I got a short ride soon after being back on the highway. The driver was nice. It was late in the afternoon and the weather had changed dramatically. A storm* was coming on fast. The wind was blowing everything sideways and the rain was starting to fall. I walked toward the overpass for shelter. That is where I met Byron and Theresa two other hitchhikers. The storm was now big. There was a lot of thunder and lightning. One bolt hit something on the side of the road about 100 feet from us. The light from it was the most bright thing that I had ever seen. It was a rod of light that looked about 1 foot in diameter. As soon as we saw it, we heard this loud bang. The overpass was now offering only slight protection from the rain. They were going back to New York after running away to Miami to get married. Byron's father was in the Mafia and did not want his son to marry Theresa. They figured that after the 'fait accompli', Theresa would be accepted into the clan and all would be "A-OK" as Byron put it. The rain had forced us to hitchhike together which was fine as we were good buddies right away. The sky was getting darker when a big transport truck stopped for us. We ran to it. Dale was going to New York! We had hit the jackpot.

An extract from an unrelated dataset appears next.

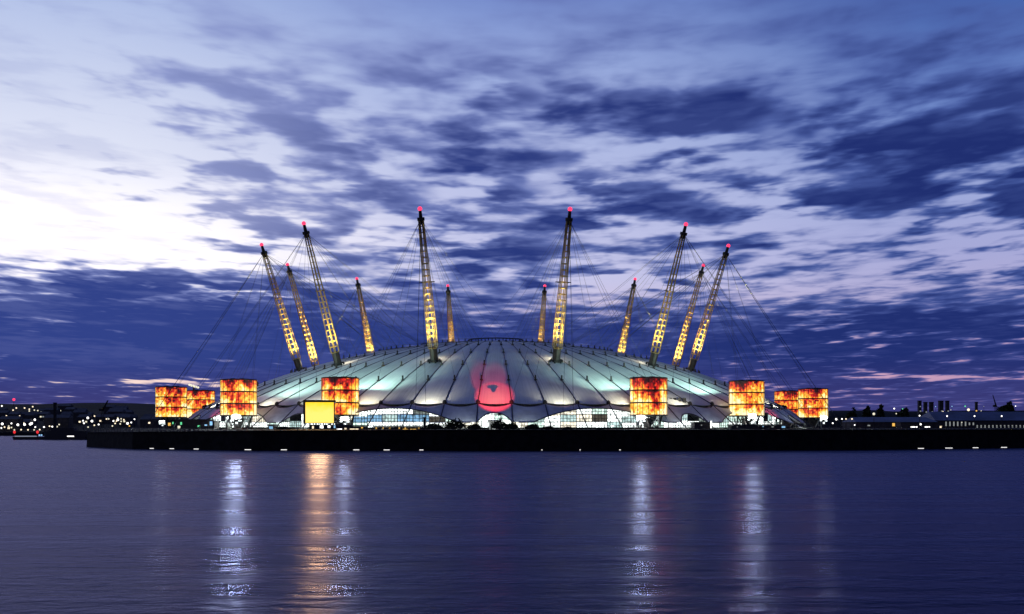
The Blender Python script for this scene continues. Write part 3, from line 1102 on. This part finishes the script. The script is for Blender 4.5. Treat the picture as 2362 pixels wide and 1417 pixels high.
def hut(name, px0, px1, top, d, label, cat='building', roofm='roof_dark', wallm='wall_dark', pitch=.0, wins=(), group=None, dep=8):
    a, b_ = W(px0, top, d), W(px1, top, d)
    wd = b_.x - a.x
    h_ = a.z - GZ
    r_ = thing(name, label, cat, ((a.x + b_.x) / 2, d, GZ), group=group)
    hw_ = h_ * (1 - pitch)
    MB().box((0, dep / 2, hw_ / 2 - .2), (wd, dep, hw_ + .4)).obj('wall', wallm, r_)
    m2 = MB()
    if pitch:
        k = 0
        m2.v = [(-wd / 2 - .4, -.5, hw_), (wd / 2 + .4, -.5, hw_), (wd / 2 + .4, dep + .5, hw_), (-wd / 2 - .4, dep + .5, hw_), (-wd / 2 - .4 + (wd * .04), dep / 2, h_), (wd / 2 + .4 - wd * .04, dep / 2, h_)]
        m2.f = [(0, 1, 5, 4), (2, 3, 4, 5), (1, 2, 5), (3, 0, 4), (3, 2, 1, 0)]
    else:
        m2.box((0, dep / 2, hw_ + .2), (wd + .6, dep + .6, .35))
    m2.obj('roof', roofm, r_)
    for (wx, wy, ww, wh, mm) in wins:            # photo pixels
        c_ = W(wx, wy, d)
        f_ = MB().box((0, -.06, 0), (ww / F * d + .3, .12, wh / F * d + .3)).obj('window', 'dark_steel', r_, loc=(c_.x - (a.x + b_.x) / 2, 0, c_.z - GZ))
        MB().box((0, -.14, 0), (ww / F * d, .06, wh / F * d)).obj('pane', mm, f_)
    return r_


hut('kiosk', 715, 805, 982, 378, 'long low kiosk with small lit windows below the yellow screen', 'kiosk', wins=[(722, 986, 4, 6, 'em_warm'), (742, 985, 8, 6, 'em_white'), (759, 984, 6, 6, 'em_white'), (772, 984, 4, 7, 'em_blue'), (783, 990, 12, 3, 'em_white'), (797, 989, 5, 3, 'em_warm')])
hut('kiosk', 805, 842, 984, 380, 'low kiosk with a bright warm counter right of the yellow screen', 'kiosk', wins=[(817, 990, 20, 3, 'em_warm'), (835, 987, 4, 3, 'em_orange')])
hut('shed', 862, 985, 985, 384, 'long dark shed with small orange lamps below the left arch', 'shed', wins=[(x_, 988, 3, 3, 'em_orange') for x_ in (868, 884, 899, 921, 935, 966)] + [(935, 991, 12, 2.4, 'em_orange'), (953, 991, 14, 2.4, 'em_orange'), (882, 991, 5, 2.2, 'em_dim')])
hut('shed', 1128, 1142, 972, 390, 'narrow pale lit doorway hut under the small central arch', 'hut', wallm='em_dim')
hut('gatehouse', 1602, 1637, 976, 395, 'dark flat gatehouse left of the lit white post', 'building', wins=[(1618, 981, 3, 2, 'em_dim')])
hut('shed', 1688, 1806, 981, 430, 'low dark shed below the right edge drum', 'shed', wins=[(1700, 985, 3, 2, 'em_dim'), (1760, 984, 3, 2, 'em_blue'), (1807, 985, 8, 4, 'em_blue'), (1782, 985, 5, 2, 'em_dim')])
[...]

Dale was like a brother to us. He provided the ride, the food, the beers and the cigarettes. We were around Richmond, Virginia when we stopped in the biggest, the largest truck stop in America. Dale wanted to refuel his truck and to buy cartons of cheap cigarettes. There were hundreds of trucks parked everywhere. It was like a city away from civilization. The storm* was behind us and the wonderful world of trucking was all laid out for us to experience. There was a lot of actions going on, prostitutes roaming and many trucks were 'shaking.'

- Daniel

*That storm must have been a precursor to the dreadful Hurricane David which hit the area on September 3, 1979.